I spent Christmas in Basel with Alex’s family. It was a warm Christmas with plenty of good food, vin chaud, foie gras, aspic, sauternes, turkey stuffed with rabbit, liver and chestnuts, gratin cardon, pommes dauphinous and panetone. All of the above making great boxing day sandwiches and picky things. I felt self-obliged to accompany the family to church on Christmas eve. I did this for 3 reasons, 1) why not? 2) it would be strange to leave the boyfriend at home alone 3) in some fateful booze-fuelled accident I might have set fire to the tree and presents. It was the safest thing to do so for once I saught refuge in a Church.

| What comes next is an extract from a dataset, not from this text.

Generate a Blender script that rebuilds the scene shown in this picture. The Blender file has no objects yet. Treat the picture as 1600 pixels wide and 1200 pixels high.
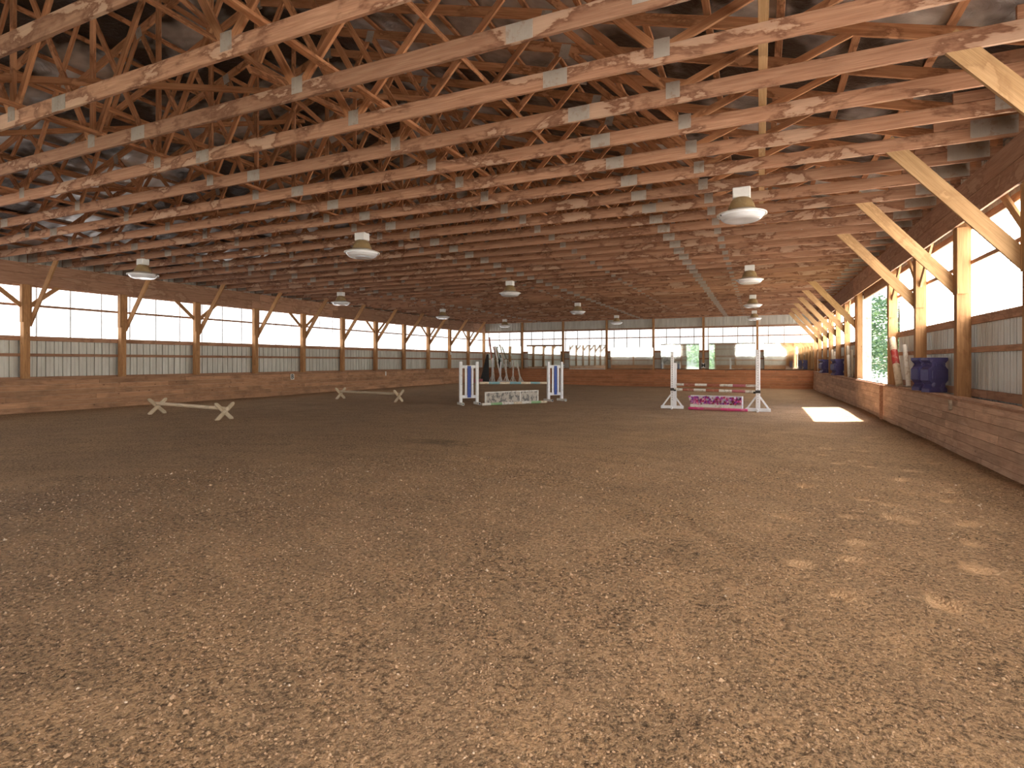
import bpy, bmesh, math, random
from mathutils import Vector, Matrix, noise
C = bpy.context.scene.collection
SC = bpy.context.scene
R = math.radians

# ------------------------------------------------------------------ camera, sky, sun, exposure
cam_d = bpy.data.cameras.new('camera')
cam = bpy.data.objects.new('camera', cam_d); C.objects.link(cam)
cam_d.sensor_width = 36.0
cam_d.lens = 864.0 / 1600.0 * 36.0
cam_d.shift_y = -35.0 / 1600.0
cam_d.clip_start = 0.05; cam_d.clip_end = 500
EYE = 1.56
cam.location = (0, 0, EYE)
cam.rotation_euler = (R(90), 0, R(24.13))
SC.camera = cam

SC.view_settings.view_transform = 'Standard'
SC.view_settings.look = 'None'
SC.view_settings.gamma = 1.0
SC.view_settings.use_curve_mapping = False
SC.view_settings.exposure = 0.56

world = bpy.data.worlds.new('sky'); SC.world = world
world.use_nodes = True
wn = world.node_tree.nodes; wl = world.node_tree.links
bg = wn['Background']
sky = wn.new('ShaderNodeTexSky'); sky.sky_type = 'NISHITA'; sky.sun_disc = False
sky.sun_elevation = R(56); sky.sun_rotation = R(55); sky.air_density = 1.0; sky.dust_density = 2.5
wl.new(sky.outputs[0], bg.inputs[0]); bg.inputs[1].default_value = 0.75

sun_d = bpy.data.lights.new('sun', 'SUN'); sun = bpy.data.objects.new('sun', sun_d); C.objects.link(sun)
sun_d.energy = 26.0; sun_d.angle = R(0.6); sun_d.color = (1.0, 0.98, 0.95)
sun.rotation_euler = Vector((-1.32, -0.80, -2.4)).to_track_quat('-Z', 'Y').to_euler()

GLOW_LONG = 2.2     # daylight coming through the milky wall sheets
GLOW_DOOR = 10.0
GLOW_END = 1.35
GLOW_NEAR = 9.0  # boosted to brighten the arena from behind the camera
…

The church was old and dark, lit only by candlelight as they were doing their bit for the environment by not using electricity. At one point we had to go forward and gather in a great big silent circle. A robed man came round offering bits of bread to the crowd, I stood behind, outside of the circle as I thought in circle language this would indicate that I was not intending to partake in the meal, I had just eaten half a turkey and was already about to burst. I held onto the piece of bread that was thrust upon me until Alex asked what I was going to do with it. Was I going to wait for it to become a doughy mess and then make little things with it? was I going to throw it on the floor? Did she want it? So I put the argument of what the little piece of bread represented beghind me and swallowed it. As the congregation stood in contemplative silence and the deafening silence resounded like white noise through the great big hall, the little piece of bread got stuck, my solar plexus went into a spasm and one almighty hiccup sprang forth. It started a fit of giggles that left tears streaming down my face and me looking for the nearest exit.